Getting Real CRM Value
Updated · Mar 15, 2001
Many flailing dot-coms are looking to Customer Relationship Management (CRM) software to build customer loyalty, forgetting that technology alone isn't enough.
“There are a lot of wonderful CRM tools, but if you don't know what you want to do with them, you're going to waste them,” says Ronni T. Marshak, senior vice president of the Patricia Seybold Group, an e-business consulting firm.
These days hundreds of companies are pushing products that promise to ignite sales, engender loyalty and leave CRM-less competitors in the dust. Sites looking to flaunt some CRM package as a talisman to create an immediate, lucrative bond with customers are, however, missing the point.
A strong customer relationship strategy is way more important than any package — in fact, any CRM product without a clear strategy behind it is a waste of money.
According to Marshak, a CRM package only has real and tangible value if it is backed by a strategy.

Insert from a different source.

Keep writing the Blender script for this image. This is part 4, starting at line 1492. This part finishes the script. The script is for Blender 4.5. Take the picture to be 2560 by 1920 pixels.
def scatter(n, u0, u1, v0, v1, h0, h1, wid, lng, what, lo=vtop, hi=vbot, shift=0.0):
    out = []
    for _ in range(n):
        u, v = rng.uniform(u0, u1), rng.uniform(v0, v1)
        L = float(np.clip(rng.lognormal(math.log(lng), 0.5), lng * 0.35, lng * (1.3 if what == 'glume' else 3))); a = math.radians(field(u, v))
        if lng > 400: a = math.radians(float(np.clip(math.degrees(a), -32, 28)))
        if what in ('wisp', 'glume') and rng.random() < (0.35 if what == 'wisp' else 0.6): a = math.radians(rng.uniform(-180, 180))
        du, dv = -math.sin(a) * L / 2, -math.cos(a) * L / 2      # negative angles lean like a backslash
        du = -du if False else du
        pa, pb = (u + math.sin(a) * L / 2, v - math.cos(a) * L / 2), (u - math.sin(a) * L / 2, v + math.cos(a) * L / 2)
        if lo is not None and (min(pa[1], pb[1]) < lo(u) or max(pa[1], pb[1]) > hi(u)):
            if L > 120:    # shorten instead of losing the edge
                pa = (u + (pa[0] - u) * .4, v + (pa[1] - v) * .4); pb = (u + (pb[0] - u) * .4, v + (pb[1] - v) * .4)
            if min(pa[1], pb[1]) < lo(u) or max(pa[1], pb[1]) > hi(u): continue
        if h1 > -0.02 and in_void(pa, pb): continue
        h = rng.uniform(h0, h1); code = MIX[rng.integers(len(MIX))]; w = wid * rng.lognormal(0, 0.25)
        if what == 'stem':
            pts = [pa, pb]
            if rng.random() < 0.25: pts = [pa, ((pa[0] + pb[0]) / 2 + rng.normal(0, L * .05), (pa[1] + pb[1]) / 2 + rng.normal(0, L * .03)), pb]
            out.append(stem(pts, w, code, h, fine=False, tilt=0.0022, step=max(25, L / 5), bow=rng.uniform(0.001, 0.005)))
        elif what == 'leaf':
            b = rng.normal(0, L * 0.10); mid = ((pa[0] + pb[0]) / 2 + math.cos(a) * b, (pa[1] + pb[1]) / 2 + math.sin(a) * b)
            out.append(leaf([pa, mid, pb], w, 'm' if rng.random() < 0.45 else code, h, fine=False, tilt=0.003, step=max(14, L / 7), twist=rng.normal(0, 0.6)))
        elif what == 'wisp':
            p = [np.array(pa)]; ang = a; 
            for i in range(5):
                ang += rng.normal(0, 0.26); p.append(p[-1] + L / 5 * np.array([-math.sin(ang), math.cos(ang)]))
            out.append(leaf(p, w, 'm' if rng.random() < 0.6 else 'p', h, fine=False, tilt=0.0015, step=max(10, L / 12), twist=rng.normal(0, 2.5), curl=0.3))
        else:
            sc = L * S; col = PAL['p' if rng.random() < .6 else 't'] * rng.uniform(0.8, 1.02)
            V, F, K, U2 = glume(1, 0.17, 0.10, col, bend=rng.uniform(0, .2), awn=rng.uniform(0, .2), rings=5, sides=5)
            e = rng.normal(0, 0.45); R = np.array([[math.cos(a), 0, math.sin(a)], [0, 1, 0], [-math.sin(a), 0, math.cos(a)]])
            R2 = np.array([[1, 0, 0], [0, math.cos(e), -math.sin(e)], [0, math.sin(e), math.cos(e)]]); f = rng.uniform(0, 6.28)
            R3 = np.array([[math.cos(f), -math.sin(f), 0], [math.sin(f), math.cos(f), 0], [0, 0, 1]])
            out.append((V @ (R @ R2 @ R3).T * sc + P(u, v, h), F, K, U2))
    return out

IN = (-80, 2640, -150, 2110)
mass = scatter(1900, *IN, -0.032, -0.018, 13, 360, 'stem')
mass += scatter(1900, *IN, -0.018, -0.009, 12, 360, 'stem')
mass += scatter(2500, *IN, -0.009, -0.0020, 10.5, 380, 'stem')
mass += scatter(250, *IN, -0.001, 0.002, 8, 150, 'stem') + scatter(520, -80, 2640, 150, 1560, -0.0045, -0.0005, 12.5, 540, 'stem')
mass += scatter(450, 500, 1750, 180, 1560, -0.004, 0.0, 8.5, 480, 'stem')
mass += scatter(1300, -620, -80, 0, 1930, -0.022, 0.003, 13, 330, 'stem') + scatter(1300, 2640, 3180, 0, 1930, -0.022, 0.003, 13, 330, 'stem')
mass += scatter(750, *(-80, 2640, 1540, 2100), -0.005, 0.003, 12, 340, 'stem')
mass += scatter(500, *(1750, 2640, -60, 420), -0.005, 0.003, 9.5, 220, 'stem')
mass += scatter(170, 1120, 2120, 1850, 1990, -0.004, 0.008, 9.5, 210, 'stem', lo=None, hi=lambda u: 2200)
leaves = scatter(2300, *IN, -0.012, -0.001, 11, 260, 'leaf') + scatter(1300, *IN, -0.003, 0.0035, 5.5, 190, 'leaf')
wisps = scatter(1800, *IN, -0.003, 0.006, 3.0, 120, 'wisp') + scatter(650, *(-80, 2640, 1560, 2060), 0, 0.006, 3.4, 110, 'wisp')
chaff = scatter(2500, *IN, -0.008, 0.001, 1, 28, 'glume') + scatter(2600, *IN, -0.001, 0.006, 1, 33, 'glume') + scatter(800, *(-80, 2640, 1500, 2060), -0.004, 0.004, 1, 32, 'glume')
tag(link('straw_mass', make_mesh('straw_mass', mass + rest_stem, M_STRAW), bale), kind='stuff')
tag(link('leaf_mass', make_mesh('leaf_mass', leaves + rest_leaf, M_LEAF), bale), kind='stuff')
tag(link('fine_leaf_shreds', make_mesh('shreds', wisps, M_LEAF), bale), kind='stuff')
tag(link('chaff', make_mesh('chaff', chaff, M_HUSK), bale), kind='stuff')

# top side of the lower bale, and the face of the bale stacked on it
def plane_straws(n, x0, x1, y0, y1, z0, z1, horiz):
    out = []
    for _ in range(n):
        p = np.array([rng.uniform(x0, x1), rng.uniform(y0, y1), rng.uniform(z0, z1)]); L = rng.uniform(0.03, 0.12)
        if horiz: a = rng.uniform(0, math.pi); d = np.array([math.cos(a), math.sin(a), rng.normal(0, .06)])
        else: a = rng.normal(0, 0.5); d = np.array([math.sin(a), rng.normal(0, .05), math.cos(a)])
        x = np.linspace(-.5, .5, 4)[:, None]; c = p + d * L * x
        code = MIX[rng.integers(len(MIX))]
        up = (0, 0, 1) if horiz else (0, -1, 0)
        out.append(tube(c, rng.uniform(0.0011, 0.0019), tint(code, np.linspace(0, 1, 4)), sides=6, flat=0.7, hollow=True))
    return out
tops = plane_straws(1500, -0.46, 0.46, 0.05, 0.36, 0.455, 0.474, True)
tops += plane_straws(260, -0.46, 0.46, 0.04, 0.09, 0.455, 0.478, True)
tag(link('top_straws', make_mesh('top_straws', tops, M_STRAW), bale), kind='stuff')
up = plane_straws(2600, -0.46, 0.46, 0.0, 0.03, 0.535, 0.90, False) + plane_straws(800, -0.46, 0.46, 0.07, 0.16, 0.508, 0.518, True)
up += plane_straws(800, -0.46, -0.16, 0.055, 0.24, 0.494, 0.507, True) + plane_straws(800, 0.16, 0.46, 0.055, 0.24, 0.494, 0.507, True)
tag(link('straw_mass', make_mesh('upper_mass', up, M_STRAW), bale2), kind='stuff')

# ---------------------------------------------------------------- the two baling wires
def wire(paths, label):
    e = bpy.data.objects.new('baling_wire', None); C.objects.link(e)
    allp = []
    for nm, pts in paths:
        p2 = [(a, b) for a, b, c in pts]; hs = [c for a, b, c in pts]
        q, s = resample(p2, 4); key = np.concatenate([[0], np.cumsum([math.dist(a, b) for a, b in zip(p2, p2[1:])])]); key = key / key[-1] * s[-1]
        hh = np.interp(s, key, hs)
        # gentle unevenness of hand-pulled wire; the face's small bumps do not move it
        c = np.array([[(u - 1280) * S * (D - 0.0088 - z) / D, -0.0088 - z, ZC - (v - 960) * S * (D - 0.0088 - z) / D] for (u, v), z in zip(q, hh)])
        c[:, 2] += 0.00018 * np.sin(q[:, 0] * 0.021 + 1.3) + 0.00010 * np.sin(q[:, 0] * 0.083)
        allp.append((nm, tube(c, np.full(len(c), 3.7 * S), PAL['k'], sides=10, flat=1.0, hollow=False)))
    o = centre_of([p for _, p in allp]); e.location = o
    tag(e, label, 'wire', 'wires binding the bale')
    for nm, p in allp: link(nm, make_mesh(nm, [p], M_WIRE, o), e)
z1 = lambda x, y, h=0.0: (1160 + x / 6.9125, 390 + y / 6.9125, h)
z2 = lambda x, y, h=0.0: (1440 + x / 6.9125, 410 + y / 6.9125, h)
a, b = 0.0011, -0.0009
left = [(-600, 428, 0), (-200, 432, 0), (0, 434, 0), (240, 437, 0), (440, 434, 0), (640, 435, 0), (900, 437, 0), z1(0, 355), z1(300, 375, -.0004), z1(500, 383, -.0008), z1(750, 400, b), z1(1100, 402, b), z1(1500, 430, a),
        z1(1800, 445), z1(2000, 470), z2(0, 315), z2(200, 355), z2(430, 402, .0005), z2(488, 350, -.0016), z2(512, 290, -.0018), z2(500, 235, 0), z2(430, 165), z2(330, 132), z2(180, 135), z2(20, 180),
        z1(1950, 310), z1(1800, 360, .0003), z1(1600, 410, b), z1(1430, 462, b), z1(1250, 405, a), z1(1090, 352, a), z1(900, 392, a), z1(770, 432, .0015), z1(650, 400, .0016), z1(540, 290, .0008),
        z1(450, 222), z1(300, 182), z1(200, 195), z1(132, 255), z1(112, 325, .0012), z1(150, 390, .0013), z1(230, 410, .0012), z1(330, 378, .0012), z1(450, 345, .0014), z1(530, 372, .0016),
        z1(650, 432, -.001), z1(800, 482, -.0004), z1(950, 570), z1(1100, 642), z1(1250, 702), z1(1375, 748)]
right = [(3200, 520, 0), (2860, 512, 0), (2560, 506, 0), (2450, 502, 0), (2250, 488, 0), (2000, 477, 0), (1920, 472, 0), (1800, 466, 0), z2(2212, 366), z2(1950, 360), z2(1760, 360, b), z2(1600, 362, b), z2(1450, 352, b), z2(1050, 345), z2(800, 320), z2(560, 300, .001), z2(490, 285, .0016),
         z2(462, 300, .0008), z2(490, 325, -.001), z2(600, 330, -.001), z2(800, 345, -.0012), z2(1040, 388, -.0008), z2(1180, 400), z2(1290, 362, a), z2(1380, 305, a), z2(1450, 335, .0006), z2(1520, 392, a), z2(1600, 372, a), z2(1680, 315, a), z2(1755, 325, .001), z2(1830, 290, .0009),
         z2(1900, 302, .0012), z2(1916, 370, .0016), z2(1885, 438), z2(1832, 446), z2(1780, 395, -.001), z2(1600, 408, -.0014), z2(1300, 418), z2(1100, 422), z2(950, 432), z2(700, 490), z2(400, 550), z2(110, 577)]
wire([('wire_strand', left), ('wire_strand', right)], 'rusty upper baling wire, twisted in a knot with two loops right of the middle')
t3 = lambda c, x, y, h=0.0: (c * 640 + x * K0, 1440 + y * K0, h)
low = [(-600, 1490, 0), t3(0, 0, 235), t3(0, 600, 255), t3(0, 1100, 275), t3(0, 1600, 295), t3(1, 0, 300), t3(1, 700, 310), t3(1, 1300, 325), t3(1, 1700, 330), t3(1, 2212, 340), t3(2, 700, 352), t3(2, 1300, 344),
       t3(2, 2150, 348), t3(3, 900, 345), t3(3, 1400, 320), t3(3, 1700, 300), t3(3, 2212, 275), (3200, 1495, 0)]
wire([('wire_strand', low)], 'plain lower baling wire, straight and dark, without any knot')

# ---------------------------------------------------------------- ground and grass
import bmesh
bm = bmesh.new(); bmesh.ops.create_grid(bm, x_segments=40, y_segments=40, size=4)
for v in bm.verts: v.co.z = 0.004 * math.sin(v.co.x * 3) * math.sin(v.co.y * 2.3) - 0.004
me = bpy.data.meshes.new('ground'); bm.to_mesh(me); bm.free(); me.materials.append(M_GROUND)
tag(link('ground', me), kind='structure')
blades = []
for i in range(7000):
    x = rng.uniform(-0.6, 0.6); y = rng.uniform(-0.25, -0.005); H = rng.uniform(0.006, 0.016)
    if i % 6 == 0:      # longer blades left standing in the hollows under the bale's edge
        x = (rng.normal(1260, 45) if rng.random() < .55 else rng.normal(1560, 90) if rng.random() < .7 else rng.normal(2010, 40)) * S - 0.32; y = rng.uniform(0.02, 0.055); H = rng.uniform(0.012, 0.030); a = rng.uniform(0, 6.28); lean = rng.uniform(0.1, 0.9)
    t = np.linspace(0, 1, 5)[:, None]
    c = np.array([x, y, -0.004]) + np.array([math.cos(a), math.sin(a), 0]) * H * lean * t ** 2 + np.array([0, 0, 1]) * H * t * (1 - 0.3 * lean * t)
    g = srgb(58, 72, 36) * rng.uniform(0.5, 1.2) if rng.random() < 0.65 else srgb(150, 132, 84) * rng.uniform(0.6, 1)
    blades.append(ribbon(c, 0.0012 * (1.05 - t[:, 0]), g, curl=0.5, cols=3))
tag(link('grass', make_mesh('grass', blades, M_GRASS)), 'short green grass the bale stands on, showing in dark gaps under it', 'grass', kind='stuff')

“You should first create specific CRM goals and then use technology to implement that strategy,” she advises.
In building a robust customer relationship objectives should include reducing the cost of acquiring new customers, cross-selling and up-selling to existing customers, closing more sales, targeting more lucrative markets, and creating conditions to make those goals more obtainable. “Most of those conditions have nothing to do with CRM technology itself,” adds Marshak.
“A company that wants to become truly customer-centric rather than just paying lip service to the notion may have to reengineer fundamental business processes and change prevailing attitudes altogether,” she concludes.